▶ [Data rows]

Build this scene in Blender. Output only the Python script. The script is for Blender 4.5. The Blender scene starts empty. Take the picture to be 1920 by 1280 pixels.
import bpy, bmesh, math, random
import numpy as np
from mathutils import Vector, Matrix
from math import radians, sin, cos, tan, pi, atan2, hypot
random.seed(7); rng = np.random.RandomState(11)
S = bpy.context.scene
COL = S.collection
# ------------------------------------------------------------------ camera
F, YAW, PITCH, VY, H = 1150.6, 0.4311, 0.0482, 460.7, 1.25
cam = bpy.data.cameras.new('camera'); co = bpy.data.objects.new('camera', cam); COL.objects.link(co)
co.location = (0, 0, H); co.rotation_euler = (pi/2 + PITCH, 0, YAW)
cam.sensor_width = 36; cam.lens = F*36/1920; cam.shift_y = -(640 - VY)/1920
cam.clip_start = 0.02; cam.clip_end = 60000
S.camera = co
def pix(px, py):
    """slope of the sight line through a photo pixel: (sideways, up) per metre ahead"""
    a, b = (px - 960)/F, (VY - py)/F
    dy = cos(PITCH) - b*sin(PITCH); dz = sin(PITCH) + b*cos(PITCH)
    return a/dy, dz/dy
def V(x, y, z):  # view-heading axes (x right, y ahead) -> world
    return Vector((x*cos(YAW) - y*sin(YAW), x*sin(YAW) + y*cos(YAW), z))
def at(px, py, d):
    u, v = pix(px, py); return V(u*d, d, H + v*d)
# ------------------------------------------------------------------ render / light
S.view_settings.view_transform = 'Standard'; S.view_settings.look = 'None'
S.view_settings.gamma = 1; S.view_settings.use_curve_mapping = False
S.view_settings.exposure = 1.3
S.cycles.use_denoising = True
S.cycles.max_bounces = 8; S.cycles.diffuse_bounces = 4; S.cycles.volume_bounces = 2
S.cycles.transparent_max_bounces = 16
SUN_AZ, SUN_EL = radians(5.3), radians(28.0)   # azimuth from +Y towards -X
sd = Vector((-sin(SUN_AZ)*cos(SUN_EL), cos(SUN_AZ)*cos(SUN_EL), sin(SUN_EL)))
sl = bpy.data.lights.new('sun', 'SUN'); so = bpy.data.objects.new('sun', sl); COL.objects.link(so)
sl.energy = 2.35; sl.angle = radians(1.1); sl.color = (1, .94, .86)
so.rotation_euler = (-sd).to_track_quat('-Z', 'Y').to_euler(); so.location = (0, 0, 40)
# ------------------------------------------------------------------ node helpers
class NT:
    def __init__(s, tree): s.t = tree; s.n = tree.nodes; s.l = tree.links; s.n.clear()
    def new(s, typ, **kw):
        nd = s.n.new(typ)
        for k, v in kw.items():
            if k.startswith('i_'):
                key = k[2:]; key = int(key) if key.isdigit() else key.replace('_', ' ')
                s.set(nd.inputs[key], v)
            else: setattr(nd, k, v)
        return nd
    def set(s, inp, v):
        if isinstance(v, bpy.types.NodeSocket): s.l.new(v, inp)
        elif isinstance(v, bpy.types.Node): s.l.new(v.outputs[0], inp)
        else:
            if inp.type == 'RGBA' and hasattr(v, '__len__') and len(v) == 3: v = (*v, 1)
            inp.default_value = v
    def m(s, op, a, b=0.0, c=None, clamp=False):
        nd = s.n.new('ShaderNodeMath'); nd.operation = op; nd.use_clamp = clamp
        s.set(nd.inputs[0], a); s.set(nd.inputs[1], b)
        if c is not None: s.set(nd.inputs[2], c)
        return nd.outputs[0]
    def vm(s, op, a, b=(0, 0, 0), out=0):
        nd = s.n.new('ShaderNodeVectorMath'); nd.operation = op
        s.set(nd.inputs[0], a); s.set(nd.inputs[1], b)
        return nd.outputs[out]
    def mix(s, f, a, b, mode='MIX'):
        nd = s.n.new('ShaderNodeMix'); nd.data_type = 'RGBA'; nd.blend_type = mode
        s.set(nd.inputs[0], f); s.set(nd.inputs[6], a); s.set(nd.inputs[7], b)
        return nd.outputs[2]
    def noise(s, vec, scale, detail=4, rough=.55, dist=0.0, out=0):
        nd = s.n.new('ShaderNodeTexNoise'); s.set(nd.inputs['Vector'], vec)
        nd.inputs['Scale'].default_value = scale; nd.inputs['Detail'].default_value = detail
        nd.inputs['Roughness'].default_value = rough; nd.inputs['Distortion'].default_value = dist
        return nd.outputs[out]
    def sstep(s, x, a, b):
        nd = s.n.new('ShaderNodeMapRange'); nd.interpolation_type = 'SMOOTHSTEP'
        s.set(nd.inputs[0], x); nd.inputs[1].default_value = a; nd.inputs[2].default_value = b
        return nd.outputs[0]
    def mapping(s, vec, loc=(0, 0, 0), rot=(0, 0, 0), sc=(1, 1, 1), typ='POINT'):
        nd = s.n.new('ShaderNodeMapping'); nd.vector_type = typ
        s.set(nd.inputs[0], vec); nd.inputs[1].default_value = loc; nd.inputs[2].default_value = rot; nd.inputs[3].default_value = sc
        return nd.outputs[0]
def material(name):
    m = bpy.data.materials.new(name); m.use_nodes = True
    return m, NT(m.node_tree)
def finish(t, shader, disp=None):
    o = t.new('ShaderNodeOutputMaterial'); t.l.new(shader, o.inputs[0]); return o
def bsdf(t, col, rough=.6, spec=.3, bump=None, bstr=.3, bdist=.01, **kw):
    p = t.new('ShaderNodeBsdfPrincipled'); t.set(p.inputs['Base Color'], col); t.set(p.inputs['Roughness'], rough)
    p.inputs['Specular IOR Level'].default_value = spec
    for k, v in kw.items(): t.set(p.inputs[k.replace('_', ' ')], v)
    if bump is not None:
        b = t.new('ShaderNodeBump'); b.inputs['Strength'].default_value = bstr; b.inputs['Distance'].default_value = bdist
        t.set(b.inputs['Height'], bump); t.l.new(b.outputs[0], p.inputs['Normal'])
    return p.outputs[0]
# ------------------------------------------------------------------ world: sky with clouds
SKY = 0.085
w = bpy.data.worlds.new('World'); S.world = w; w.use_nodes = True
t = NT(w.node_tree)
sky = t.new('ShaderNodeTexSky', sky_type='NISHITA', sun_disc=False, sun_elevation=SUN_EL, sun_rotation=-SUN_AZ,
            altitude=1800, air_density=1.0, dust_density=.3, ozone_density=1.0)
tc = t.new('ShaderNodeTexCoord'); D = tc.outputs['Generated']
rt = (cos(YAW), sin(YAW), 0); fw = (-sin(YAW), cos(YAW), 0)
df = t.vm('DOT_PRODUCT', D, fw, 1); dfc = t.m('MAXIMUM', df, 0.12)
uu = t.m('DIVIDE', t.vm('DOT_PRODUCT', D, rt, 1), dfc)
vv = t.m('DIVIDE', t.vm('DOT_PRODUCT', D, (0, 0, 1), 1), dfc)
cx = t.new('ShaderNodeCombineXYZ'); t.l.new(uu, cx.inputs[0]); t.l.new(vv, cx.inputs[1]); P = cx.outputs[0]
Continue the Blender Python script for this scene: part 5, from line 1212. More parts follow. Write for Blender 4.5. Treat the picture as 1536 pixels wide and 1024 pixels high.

▶ [Aim of the exercise] All entries shown above should be printed again exactly.

▶ [Expected answer]
Build this scene in Blender. Output only the Python script. The script is for Blender 4.5. The Blender scene starts empty. Take the picture to be 1920 by 1280 pixels.
import bpy, bmesh, math, random
import numpy as np
from mathutils import Vector, Matrix
from math import radians, sin, cos, tan, pi, atan2, hypot
random.seed(7); rng = np.random.RandomState(11)
S = bpy.context.scene
COL = S.collection
# ------------------------------------------------------------------ camera
F, YAW, PITCH, VY, H = 1150.6, 0.4311, 0.0482, 460.7, 1.25
cam = bpy.data.cameras.new('camera'); co = bpy.data.objects.new('camera', cam); COL.objects.link(co)
co.location = (0, 0, H); co.rotation_euler = (pi/2 + PITCH, 0, YAW)
cam.sensor_width = 36; cam.lens = F*36/1920; cam.shift_y = -(640 - VY)/1920
cam.clip_start = 0.02; cam.clip_end = 60000
S.camera = co
def pix(px, py):
    """slope of the sight line through a photo pixel: (sideways, up) per metre ahead"""
    a, b = (px - 960)/F, (VY - py)/F
    dy = cos(PITCH) - b*sin(PITCH); dz = sin(PITCH) + b*cos(PITCH)
    return a/dy, dz/dy
def V(x, y, z):  # view-heading axes (x right, y ahead) -> world
    return Vector((x*cos(YAW) - y*sin(YAW), x*sin(YAW) + y*cos(YAW), z))
def at(px, py, d):
    u, v = pix(px, py); return V(u*d, d, H + v*d)
# ------------------------------------------------------------------ render / light
S.view_settings.view_transform = 'Standard'; S.view_settings.look = 'None'
S.view_settings.gamma = 1; S.view_settings.use_curve_mapping = False
S.view_settings.exposure = 1.3
S.cycles.use_denoising = True
S.cycles.max_bounces = 8; S.cycles.diffuse_bounces = 4; S.cycles.volume_bounces = 2
S.cycles.transparent_max_bounces = 16
SUN_AZ, SUN_EL = radians(5.3), radians(28.0)   # azimuth from +Y towards -X
sd = Vector((-sin(SUN_AZ)*cos(SUN_EL), cos(SUN_AZ)*cos(SUN_EL), sin(SUN_EL)))
sl = bpy.data.lights.new('sun', 'SUN'); so = bpy.data.objects.new('sun', sl); COL.objects.link(so)
sl.energy = 2.35; sl.angle = radians(1.1); sl.color = (1, .94, .86)
so.rotation_euler = (-sd).to_track_quat('-Z', 'Y').to_euler(); so.location = (0, 0, 40)
# ------------------------------------------------------------------ node helpers
class NT:
    def __init__(s, tree): s.t = tree; s.n = tree.nodes; s.l = tree.links; s.n.clear()
    def new(s, typ, **kw):
        nd = s.n.new(typ)
        for k, v in kw.items():
            if k.startswith('i_'):
                key = k[2:]; key = int(key) if key.isdigit() else key.replace('_', ' ')
                s.set(nd.inputs[key], v)
            else: setattr(nd, k, v)
        return nd
    def set(s, inp, v):
        if isinstance(v, bpy.types.NodeSocket): s.l.new(v, inp)
        elif isinstance(v, bpy.types.Node): s.l.new(v.outputs[0], inp)
        else:
            if inp.type == 'RGBA' and hasattr(v, '__len__') and len(v) == 3: v = (*v, 1)
            inp.default_value = v
    def m(s, op, a, b=0.0, c=None, clamp=False):
        nd = s.n.new('ShaderNodeMath'); nd.operation = op; nd.use_clamp = clamp
        s.set(nd.inputs[0], a); s.set(nd.inputs[1], b)
        if c is not None: s.set(nd.inputs[2], c)
        return nd.outputs[0]
    def vm(s, op, a, b=(0, 0, 0), out=0):
        nd = s.n.new('ShaderNodeVectorMath'); nd.operation = op
        s.set(nd.inputs[0], a); s.set(nd.inputs[1], b)
        return nd.outputs[out]
    def mix(s, f, a, b, mode='MIX'):
        nd = s.n.new('ShaderNodeMix'); nd.data_type = 'RGBA'; nd.blend_type = mode
        s.set(nd.inputs[0], f); s.set(nd.inputs[6], a); s.set(nd.inputs[7], b)
        return nd.outputs[2]
    def noise(s, vec, scale, detail=4, rough=.55, dist=0.0, out=0):
        nd = s.n.new('ShaderNodeTexNoise'); s.set(nd.inputs['Vector'], vec)
        nd.inputs['Scale'].default_value = scale; nd.inputs['Detail'].default_value = detail
        nd.inputs['Roughness'].default_value = rough; nd.inputs['Distortion'].default_value = dist
        return nd.outputs[out]
    def sstep(s, x, a, b):
        nd = s.n.new('ShaderNodeMapRange'); nd.interpolation_type = 'SMOOTHSTEP'
        s.set(nd.inputs[0], x); nd.inputs[1].default_value = a; nd.inputs[2].default_value = b
        return nd.outputs[0]
    def mapping(s, vec, loc=(0, 0, 0), rot=(0, 0, 0), sc=(1, 1, 1), typ='POINT'):
        nd = s.n.new('ShaderNodeMapping'); nd.vector_type = typ
        s.set(nd.inputs[0], vec); nd.inputs[1].default_value = loc; nd.inputs[2].default_value = rot; nd.inputs[3].default_value = sc
        return nd.outputs[0]
def material(name):
    m = bpy.data.materials.new(name); m.use_nodes = True
    return m, NT(m.node_tree)
def finish(t, shader, disp=None):
    o = t.new('ShaderNodeOutputMaterial'); t.l.new(shader, o.inputs[0]); return o
def bsdf(t, col, rough=.6, spec=.3, bump=None, bstr=.3, bdist=.01, **kw):
    p = t.new('ShaderNodeBsdfPrincipled'); t.set(p.inputs['Base Color'], col); t.set(p.inputs['Roughness'], rough)
    p.inputs['Specular IOR Level'].default_value = spec
    for k, v in kw.items(): t.set(p.inputs[k.replace('_', ' ')], v)
    if bump is not None:
        b = t.new('ShaderNodeBump'); b.inputs['Strength'].default_value = bstr; b.inputs['Distance'].default_value = bdist
        t.set(b.inputs['Height'], bump); t.l.new(b.outputs[0], p.inputs['Normal'])
    return p.outputs[0]
# ------------------------------------------------------------------ world: sky with clouds
SKY = 0.085
w = bpy.data.worlds.new('World'); S.world = w; w.use_nodes = True
t = NT(w.node_tree)
sky = t.new('ShaderNodeTexSky', sky_type='NISHITA', sun_disc=False, sun_elevation=SUN_EL, sun_rotation=-SUN_AZ,
            altitude=1800, air_density=1.0, dust_density=.3, ozone_density=1.0)
tc = t.new('ShaderNodeTexCoord'); D = tc.outputs['Generated']
rt = (cos(YAW), sin(YAW), 0); fw = (-sin(YAW), cos(YAW), 0)
df = t.vm('DOT_PRODUCT', D, fw, 1); dfc = t.m('MAXIMUM', df, 0.12)
uu = t.m('DIVIDE', t.vm('DOT_PRODUCT', D, rt, 1), dfc)
vv = t.m('DIVIDE', t.vm('DOT_PRODUCT', D, (0, 0, 1), 1), dfc)
cx = t.new('ShaderNodeCombineXYZ'); t.l.new(uu, cx.inputs[0]); t.l.new(vv, cx.inputs[1]); P = cx.outputs[0]
Continue the Blender Python script for this scene: part 5, from line 1212. More parts follow. Write for Blender 4.5. Treat the picture as 1536 pixels wide and 1024 pixels high.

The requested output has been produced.